Homer searchers knock doors for Anesha Murnane, who disappeared on the way to an appointment last month

Anesha “Duffy” Murnane. (Christina Whiting/ KBBI)

Over the weekend approximately 50 community members joined local efforts to “Bring Duffy Home”, a campaign to locate Anesha “Duffy” Murnane, a 38-year old Homer woman who has been missing for several weeks.

Duffy left her apartment in downtown Homer October 17, walking to a doctor’s appointment just a few blocks away. She never made it. Police dogs followed her scent to an area downtown where the trail ended abruptly, leading local law enforcement to believe that a vehicle picked her up. Since then, numerous community members have assisted Murnane’s parents, Sara and Ed Berg, in their search efforts.

Related: Dogs aid police in search for missing Homer woman

Volunteers took off in groups of two to four with flyers in hand and in vehicles to canvas pre-designated areas that spanned from Mile 18 to Bear Creek Drive. Two groups also drove 4-wheelers along a section of beach between Kilcher Road out to the head of the bay and on the west side of Fritz Creek.

Tela Bacher grew up in Homer, is a friend of the family and a childhood friend of Murnane. She has been involved in the search since the beginning and coordinated this weekend’s canvas.

“Most of what we’re going to do is break up into groups,” Bacher said. “We’ll be in groups of at least two, three, four depending on people’s comfort level. We’re going to go knocking on doors. We’re going to keep our eyes open to see if there’s anything worth checking out. We’re going to share information about Duffy. We’re going to ask people if they’ve noticed anything. We’re going to keep the search efforts and the awareness efforts for Duffy going because that’s the best chance she’s got for getting home, if there’s a little information about her,” she said.
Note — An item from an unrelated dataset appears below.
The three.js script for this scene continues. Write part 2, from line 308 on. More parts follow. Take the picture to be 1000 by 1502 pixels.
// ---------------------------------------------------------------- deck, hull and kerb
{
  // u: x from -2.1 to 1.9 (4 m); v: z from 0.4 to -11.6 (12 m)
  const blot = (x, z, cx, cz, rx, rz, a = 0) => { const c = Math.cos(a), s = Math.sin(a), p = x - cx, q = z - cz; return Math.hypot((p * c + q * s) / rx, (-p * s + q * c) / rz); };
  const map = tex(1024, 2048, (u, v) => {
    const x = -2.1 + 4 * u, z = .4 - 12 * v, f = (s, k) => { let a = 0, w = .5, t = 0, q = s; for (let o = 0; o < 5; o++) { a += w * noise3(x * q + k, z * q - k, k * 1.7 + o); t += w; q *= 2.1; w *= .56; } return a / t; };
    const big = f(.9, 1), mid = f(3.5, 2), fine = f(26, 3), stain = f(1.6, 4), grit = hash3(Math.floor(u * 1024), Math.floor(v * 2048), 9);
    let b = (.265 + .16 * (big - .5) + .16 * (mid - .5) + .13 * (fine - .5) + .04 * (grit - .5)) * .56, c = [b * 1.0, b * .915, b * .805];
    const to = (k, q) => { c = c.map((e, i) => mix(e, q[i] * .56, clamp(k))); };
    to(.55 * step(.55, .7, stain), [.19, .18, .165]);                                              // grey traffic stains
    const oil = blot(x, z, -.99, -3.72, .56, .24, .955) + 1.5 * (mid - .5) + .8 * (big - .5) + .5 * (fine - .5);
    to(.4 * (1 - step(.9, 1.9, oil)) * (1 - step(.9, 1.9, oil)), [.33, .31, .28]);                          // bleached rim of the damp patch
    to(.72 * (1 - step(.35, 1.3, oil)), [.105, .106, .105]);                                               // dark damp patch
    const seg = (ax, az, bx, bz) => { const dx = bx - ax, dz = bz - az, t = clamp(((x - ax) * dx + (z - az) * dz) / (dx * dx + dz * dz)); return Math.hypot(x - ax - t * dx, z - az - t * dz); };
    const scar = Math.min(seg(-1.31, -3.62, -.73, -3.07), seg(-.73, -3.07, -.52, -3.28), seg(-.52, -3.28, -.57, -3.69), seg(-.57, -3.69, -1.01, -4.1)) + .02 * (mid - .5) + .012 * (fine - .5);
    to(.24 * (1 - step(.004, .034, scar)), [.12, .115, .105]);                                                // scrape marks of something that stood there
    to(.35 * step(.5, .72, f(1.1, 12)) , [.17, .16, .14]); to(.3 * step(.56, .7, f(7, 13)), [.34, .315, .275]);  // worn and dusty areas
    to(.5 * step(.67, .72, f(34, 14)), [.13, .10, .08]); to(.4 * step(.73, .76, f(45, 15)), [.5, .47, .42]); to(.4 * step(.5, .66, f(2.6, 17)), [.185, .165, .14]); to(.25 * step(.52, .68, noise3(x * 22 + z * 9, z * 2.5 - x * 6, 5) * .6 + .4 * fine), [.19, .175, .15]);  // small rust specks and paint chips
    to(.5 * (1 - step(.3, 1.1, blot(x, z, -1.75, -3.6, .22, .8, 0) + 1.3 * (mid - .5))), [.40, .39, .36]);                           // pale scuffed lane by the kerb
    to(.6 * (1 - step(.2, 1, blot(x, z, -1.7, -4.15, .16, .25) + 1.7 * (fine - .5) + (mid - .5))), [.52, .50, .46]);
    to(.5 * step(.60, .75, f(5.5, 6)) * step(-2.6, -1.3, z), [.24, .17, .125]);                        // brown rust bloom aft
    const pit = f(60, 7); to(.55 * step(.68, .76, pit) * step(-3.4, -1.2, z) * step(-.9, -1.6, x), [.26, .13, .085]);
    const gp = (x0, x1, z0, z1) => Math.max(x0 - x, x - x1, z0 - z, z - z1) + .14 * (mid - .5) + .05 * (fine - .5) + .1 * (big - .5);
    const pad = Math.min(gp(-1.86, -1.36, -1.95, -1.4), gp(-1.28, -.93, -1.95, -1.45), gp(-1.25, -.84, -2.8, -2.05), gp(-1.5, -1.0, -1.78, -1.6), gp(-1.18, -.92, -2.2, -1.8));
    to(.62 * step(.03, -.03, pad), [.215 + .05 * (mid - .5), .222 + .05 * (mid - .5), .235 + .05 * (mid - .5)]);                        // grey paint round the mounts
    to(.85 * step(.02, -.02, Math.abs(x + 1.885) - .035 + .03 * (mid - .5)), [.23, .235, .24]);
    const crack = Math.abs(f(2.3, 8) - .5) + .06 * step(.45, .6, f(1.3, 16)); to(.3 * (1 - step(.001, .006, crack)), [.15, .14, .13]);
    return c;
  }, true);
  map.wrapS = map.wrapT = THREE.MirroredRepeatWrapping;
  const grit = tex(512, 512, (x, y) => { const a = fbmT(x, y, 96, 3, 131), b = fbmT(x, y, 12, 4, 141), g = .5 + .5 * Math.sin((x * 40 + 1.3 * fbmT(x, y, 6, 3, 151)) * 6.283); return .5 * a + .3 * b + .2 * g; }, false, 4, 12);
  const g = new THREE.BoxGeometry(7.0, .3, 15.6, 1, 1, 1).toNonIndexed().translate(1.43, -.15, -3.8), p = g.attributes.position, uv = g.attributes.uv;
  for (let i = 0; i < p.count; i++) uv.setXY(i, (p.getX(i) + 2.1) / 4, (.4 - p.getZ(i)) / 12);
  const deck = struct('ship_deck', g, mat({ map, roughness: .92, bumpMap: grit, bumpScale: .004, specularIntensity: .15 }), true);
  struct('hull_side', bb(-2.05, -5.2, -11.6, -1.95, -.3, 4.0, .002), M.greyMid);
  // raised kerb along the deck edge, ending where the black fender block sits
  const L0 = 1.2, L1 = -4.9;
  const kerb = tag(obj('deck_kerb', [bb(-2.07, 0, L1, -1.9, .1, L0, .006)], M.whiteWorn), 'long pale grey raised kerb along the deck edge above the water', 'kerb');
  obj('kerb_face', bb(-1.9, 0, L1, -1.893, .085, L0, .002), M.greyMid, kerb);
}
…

Michelle Melchert is a Homer resident and a former law enforcement officer. She joined the effort because she believes that doing so is what it means to be part of a community.
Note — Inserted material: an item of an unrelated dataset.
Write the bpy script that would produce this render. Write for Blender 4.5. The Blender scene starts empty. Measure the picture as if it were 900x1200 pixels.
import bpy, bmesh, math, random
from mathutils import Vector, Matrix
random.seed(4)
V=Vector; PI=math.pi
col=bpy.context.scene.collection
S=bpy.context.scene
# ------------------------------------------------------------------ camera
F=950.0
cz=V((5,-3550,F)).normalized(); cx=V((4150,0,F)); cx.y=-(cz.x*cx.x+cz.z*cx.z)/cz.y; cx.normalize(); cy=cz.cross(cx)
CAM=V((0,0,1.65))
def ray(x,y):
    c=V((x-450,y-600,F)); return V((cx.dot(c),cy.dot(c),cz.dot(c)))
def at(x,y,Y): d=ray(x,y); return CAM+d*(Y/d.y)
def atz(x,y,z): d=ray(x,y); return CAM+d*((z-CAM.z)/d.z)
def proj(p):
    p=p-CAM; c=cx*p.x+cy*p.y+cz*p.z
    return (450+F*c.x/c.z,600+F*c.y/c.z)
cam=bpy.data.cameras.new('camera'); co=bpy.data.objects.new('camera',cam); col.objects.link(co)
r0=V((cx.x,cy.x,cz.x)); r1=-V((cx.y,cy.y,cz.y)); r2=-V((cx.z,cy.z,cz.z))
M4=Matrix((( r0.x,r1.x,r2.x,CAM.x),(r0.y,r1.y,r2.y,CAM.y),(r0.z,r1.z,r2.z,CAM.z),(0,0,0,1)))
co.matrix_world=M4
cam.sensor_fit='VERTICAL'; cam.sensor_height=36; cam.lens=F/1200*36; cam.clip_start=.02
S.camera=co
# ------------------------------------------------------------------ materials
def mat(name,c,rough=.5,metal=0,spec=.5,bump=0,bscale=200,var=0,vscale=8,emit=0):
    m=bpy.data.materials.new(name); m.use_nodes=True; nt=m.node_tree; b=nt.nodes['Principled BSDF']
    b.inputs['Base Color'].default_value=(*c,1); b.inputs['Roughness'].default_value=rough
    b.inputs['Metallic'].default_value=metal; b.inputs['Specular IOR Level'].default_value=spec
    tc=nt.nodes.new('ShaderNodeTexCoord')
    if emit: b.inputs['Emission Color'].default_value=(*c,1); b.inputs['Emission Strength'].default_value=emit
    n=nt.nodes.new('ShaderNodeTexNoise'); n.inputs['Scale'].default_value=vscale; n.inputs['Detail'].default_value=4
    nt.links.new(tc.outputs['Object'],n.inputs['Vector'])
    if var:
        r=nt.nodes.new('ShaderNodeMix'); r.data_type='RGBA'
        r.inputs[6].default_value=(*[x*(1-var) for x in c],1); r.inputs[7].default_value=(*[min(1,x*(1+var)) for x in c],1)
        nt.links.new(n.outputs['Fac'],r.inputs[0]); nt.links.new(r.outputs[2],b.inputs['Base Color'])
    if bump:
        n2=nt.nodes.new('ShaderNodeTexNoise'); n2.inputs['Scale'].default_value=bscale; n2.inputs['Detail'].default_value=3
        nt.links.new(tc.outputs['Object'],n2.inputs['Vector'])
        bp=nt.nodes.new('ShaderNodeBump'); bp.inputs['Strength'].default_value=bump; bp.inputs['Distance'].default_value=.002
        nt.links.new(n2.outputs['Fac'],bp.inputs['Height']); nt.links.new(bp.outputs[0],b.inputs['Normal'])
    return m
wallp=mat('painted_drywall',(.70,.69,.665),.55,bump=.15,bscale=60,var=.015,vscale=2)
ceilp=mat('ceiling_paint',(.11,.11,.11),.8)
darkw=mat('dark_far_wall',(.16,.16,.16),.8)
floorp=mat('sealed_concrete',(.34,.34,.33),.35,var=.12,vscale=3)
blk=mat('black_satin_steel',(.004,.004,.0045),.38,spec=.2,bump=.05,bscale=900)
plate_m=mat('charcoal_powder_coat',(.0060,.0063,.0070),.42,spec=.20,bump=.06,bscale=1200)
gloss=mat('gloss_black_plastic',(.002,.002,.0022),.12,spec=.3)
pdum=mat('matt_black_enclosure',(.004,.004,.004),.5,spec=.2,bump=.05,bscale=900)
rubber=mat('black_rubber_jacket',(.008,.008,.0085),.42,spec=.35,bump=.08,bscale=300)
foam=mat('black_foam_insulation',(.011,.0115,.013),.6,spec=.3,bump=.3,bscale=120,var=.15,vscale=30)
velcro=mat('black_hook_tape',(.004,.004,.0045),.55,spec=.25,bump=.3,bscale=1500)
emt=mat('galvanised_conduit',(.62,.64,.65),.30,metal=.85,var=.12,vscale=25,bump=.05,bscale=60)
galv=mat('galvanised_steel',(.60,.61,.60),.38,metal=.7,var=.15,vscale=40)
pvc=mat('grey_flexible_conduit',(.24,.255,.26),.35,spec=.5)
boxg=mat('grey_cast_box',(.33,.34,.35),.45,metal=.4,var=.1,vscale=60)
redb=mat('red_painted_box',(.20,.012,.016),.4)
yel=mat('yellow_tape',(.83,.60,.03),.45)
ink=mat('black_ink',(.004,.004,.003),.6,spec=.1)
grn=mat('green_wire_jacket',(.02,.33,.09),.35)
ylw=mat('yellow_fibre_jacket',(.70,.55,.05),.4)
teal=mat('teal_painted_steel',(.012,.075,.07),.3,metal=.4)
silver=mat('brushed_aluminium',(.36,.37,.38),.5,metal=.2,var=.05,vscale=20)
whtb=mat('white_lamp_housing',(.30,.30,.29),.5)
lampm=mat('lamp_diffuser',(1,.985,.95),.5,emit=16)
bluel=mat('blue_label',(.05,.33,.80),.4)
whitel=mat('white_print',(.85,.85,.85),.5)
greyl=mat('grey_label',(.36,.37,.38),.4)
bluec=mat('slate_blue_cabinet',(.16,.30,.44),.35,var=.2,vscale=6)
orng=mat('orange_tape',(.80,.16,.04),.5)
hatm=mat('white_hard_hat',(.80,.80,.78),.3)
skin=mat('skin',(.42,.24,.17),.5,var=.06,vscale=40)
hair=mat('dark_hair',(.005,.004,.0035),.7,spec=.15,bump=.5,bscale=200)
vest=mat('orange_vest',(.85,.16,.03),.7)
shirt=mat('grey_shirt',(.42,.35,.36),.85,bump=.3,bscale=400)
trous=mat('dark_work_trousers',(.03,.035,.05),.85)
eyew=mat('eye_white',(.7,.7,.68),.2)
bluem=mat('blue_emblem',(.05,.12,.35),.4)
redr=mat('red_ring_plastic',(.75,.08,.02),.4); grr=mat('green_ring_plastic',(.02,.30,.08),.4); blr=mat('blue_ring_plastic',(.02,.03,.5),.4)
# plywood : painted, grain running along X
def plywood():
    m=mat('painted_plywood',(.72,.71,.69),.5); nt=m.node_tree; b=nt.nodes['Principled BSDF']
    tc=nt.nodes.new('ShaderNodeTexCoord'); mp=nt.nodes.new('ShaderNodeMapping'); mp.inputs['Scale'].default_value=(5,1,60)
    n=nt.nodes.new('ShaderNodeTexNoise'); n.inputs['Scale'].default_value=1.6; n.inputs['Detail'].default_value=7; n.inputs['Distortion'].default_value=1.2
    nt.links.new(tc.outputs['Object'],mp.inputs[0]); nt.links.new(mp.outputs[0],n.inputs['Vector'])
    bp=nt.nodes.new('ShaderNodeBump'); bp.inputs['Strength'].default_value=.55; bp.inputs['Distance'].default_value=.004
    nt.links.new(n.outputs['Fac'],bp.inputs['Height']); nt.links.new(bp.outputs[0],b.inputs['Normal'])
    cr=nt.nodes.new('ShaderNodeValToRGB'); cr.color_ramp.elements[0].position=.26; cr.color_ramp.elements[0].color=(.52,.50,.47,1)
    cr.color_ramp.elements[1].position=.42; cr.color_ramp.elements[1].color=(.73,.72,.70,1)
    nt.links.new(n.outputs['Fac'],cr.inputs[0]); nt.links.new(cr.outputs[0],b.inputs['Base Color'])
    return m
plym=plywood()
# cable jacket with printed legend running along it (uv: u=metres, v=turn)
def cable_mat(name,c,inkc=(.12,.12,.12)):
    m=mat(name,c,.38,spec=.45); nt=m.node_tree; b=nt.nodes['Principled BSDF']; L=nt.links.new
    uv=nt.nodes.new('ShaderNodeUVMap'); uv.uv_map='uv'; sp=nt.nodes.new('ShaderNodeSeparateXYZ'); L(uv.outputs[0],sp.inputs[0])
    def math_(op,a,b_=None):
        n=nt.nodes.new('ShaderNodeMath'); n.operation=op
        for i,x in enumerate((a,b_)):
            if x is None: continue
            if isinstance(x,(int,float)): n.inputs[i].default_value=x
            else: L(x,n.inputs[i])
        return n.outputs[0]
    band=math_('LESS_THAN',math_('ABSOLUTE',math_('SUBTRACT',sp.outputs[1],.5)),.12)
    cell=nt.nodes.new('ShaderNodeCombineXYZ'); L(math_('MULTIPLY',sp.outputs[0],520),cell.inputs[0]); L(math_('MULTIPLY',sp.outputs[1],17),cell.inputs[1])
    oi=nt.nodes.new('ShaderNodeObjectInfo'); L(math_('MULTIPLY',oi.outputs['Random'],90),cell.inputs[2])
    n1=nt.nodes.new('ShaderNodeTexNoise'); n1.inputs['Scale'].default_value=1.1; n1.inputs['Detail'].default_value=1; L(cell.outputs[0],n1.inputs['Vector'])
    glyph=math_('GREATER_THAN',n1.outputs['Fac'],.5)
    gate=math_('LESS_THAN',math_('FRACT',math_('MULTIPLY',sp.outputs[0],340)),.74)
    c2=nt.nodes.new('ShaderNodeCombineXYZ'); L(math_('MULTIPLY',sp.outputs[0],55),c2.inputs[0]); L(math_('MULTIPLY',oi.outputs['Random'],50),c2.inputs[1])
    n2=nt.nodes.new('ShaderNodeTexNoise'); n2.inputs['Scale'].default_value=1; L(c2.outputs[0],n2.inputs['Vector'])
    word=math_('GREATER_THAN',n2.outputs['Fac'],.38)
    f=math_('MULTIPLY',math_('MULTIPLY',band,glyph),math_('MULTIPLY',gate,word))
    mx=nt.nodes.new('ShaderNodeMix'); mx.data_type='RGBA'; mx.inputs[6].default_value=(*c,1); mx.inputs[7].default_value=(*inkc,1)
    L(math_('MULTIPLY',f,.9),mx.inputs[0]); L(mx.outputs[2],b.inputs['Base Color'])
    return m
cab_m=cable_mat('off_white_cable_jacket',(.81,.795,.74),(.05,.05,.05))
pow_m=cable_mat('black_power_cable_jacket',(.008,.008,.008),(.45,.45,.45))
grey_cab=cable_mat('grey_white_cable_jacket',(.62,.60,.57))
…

“It’s close to home and it’s a small community, and it is a community,” Melchert said. “Binding together and going out and searching and doing what we can do door to door, word of mouth. Anything weird or out of the ordinary, report it. It’s not tattling, it’s being part of a community and looking out for one another. It just hits me in the heart.”

Family and friends are also asking everyone to search abandoned buildings on their property, like cabins and shops and empty properties nearby, watch for unusual activity, and report anything suspicious.

Bacher corrected some of the misconceptions and rumors that have spread surrounding Murnane’s disappearance.

“We start noticing that some people are like, ‘Oh, I heard she went across the bay with her boyfriend.’  That’s not the case, there’s no evidence that that happened.  She has no boyfriend. If we let that narrative take over, people will put their guard down, they won’t recognize the actual fact that it looks like Duffy was abducted, and it looks like it happened in the middle of town, in Homer, maybe by someone that we see regularly,” she said.

Another canvas is tentatively planned for the weekend of November 16, with details to be posted on the Bring Duffy Home Facebook page.

Information is also available through the email listserv, bringduffyhome@outlook.com. People can sign up to provide meals for the family at Meal Train. There is a GoFundMe account to offset printing and advertising costs and the Crime Stoppers reward. Flyers for posting are available in Homer at Lazer Print and the Homer Police Station, and will be available around the state at Chamber of Commerce and Visitor Centers.